═════ Provided data

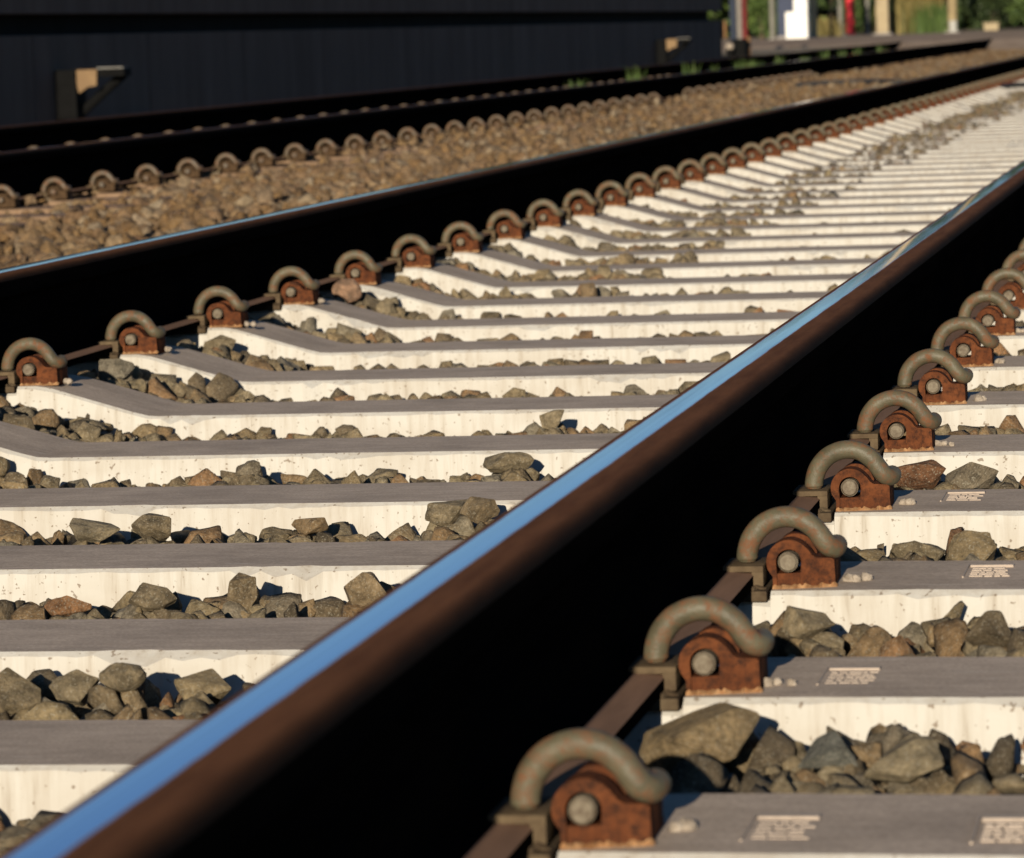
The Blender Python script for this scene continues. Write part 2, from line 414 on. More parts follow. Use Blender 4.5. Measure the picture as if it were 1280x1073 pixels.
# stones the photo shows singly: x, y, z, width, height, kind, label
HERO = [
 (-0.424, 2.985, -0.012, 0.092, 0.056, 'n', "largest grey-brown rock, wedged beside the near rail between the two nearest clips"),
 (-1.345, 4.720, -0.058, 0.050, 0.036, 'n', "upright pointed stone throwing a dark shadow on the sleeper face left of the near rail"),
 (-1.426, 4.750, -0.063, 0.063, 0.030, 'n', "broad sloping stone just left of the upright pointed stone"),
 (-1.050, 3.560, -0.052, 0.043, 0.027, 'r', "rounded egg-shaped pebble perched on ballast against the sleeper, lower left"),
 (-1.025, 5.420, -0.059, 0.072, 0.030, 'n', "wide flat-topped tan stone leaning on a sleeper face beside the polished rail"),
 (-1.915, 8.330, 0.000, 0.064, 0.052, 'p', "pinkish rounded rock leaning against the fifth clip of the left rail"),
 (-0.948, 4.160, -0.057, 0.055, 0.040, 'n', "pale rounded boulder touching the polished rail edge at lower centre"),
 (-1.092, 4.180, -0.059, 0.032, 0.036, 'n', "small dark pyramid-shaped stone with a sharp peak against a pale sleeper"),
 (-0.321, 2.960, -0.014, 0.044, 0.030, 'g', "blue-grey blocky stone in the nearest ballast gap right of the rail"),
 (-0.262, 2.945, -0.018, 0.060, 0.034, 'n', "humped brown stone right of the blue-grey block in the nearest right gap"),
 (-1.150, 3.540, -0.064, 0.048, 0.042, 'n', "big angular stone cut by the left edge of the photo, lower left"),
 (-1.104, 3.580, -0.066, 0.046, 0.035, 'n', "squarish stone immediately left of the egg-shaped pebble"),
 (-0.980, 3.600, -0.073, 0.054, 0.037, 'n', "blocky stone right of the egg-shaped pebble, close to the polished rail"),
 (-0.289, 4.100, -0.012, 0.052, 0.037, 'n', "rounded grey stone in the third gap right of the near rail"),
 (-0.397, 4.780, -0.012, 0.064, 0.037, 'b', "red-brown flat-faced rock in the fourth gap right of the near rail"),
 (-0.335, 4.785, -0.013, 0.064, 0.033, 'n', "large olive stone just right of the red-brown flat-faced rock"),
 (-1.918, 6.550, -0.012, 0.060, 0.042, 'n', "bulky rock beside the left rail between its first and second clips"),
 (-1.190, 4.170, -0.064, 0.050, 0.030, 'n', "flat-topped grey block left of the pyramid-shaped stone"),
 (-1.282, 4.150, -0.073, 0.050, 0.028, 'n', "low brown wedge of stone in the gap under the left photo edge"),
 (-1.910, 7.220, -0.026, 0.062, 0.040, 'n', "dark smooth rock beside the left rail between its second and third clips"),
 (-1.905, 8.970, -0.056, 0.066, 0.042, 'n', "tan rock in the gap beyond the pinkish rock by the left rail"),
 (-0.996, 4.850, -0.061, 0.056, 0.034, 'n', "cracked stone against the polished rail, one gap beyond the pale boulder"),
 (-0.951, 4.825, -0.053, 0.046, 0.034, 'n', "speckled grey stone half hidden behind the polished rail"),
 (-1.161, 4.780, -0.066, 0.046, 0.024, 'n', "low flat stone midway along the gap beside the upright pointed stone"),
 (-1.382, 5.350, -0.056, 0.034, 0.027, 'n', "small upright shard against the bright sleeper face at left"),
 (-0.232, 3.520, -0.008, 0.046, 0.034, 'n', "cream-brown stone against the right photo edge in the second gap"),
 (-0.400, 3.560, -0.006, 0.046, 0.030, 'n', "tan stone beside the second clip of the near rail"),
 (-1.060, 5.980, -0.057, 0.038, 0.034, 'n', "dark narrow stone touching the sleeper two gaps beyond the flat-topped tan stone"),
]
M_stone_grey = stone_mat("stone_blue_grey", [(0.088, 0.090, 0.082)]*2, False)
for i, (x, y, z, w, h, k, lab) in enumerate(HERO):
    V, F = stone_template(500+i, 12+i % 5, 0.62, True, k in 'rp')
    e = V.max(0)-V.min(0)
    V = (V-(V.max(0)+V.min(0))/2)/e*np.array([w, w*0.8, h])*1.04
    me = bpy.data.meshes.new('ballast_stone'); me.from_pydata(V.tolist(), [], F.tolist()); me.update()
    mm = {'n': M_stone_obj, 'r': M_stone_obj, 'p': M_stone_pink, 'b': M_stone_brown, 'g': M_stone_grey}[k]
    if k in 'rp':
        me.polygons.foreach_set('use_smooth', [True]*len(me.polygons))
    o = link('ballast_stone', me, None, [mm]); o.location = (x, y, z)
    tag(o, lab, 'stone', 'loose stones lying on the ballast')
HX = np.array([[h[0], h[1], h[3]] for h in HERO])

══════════

* What needs to be done *
Repeat the full listing above exactly, with no pictures in the copy.

* Task answer *
The Blender Python script for this scene continues. Write part 2, from line 414 on. More parts follow. Use Blender 4.5. Measure the picture as if it were 1280x1073 pixels.
# stones the photo shows singly: x, y, z, width, height, kind, label
HERO = [
 (-0.424, 2.985, -0.012, 0.092, 0.056, 'n', "largest grey-brown rock, wedged beside the near rail between the two nearest clips"),
 (-1.345, 4.720, -0.058, 0.050, 0.036, 'n', "upright pointed stone throwing a dark shadow on the sleeper face left of the near rail"),
 (-1.426, 4.750, -0.063, 0.063, 0.030, 'n', "broad sloping stone just left of the upright pointed stone"),
 (-1.050, 3.560, -0.052, 0.043, 0.027, 'r', "rounded egg-shaped pebble perched on ballast against the sleeper, lower left"),
 (-1.025, 5.420, -0.059, 0.072, 0.030, 'n', "wide flat-topped tan stone leaning on a sleeper face beside the polished rail"),
 (-1.915, 8.330, 0.000, 0.064, 0.052, 'p', "pinkish rounded rock leaning against the fifth clip of the left rail"),
 (-0.948, 4.160, -0.057, 0.055, 0.040, 'n', "pale rounded boulder touching the polished rail edge at lower centre"),
 (-1.092, 4.180, -0.059, 0.032, 0.036, 'n', "small dark pyramid-shaped stone with a sharp peak against a pale sleeper"),
 (-0.321, 2.960, -0.014, 0.044, 0.030, 'g', "blue-grey blocky stone in the nearest ballast gap right of the rail"),
 (-0.262, 2.945, -0.018, 0.060, 0.034, 'n', "humped brown stone right of the blue-grey block in the nearest right gap"),
 (-1.150, 3.540, -0.064, 0.048, 0.042, 'n', "big angular stone cut by the left edge of the photo, lower left"),
 (-1.104, 3.580, -0.066, 0.046, 0.035, 'n', "squarish stone immediately left of the egg-shaped pebble"),
 (-0.980, 3.600, -0.073, 0.054, 0.037, 'n', "blocky stone right of the egg-shaped pebble, close to the polished rail"),
 (-0.289, 4.100, -0.012, 0.052, 0.037, 'n', "rounded grey stone in the third gap right of the near rail"),
 (-0.397, 4.780, -0.012, 0.064, 0.037, 'b', "red-brown flat-faced rock in the fourth gap right of the near rail"),
 (-0.335, 4.785, -0.013, 0.064, 0.033, 'n', "large olive stone just right of the red-brown flat-faced rock"),
 (-1.918, 6.550, -0.012, 0.060, 0.042, 'n', "bulky rock beside the left rail between its first and second clips"),
 (-1.190, 4.170, -0.064, 0.050, 0.030, 'n', "flat-topped grey block left of the pyramid-shaped stone"),
 (-1.282, 4.150, -0.073, 0.050, 0.028, 'n', "low brown wedge of stone in the gap under the left photo edge"),
 (-1.910, 7.220, -0.026, 0.062, 0.040, 'n', "dark smooth rock beside the left rail between its second and third clips"),
 (-1.905, 8.970, -0.056, 0.066, 0.042, 'n', "tan rock in the gap beyond the pinkish rock by the left rail"),
 (-0.996, 4.850, -0.061, 0.056, 0.034, 'n', "cracked stone against the polished rail, one gap beyond the pale boulder"),
 (-0.951, 4.825, -0.053, 0.046, 0.034, 'n', "speckled grey stone half hidden behind the polished rail"),
 (-1.161, 4.780, -0.066, 0.046, 0.024, 'n', "low flat stone midway along the gap beside the upright pointed stone"),
 (-1.382, 5.350, -0.056, 0.034, 0.027, 'n', "small upright shard against the bright sleeper face at left"),
 (-0.232, 3.520, -0.008, 0.046, 0.034, 'n', "cream-brown stone against the right photo edge in the second gap"),
 (-0.400, 3.560, -0.006, 0.046, 0.030, 'n', "tan stone beside the second clip of the near rail"),
 (-1.060, 5.980, -0.057, 0.038, 0.034, 'n', "dark narrow stone touching the sleeper two gaps beyond the flat-topped tan stone"),
]
M_stone_grey = stone_mat("stone_blue_grey", [(0.088, 0.090, 0.082)]*2, False)
for i, (x, y, z, w, h, k, lab) in enumerate(HERO):
    V, F = stone_template(500+i, 12+i % 5, 0.62, True, k in 'rp')
    e = V.max(0)-V.min(0)
    V = (V-(V.max(0)+V.min(0))/2)/e*np.array([w, w*0.8, h])*1.04
    me = bpy.data.meshes.new('ballast_stone'); me.from_pydata(V.tolist(), [], F.tolist()); me.update()
    mm = {'n': M_stone_obj, 'r': M_stone_obj, 'p': M_stone_pink, 'b': M_stone_brown, 'g': M_stone_grey}[k]
    if k in 'rp':
        me.polygons.foreach_set('use_smooth', [True]*len(me.polygons))
    o = link('ballast_stone', me, None, [mm]); o.location = (x, y, z)
    tag(o, lab, 'stone', 'loose stones lying on the ballast')
HX = np.array([[h[0], h[1], h[3]] for h in HERO])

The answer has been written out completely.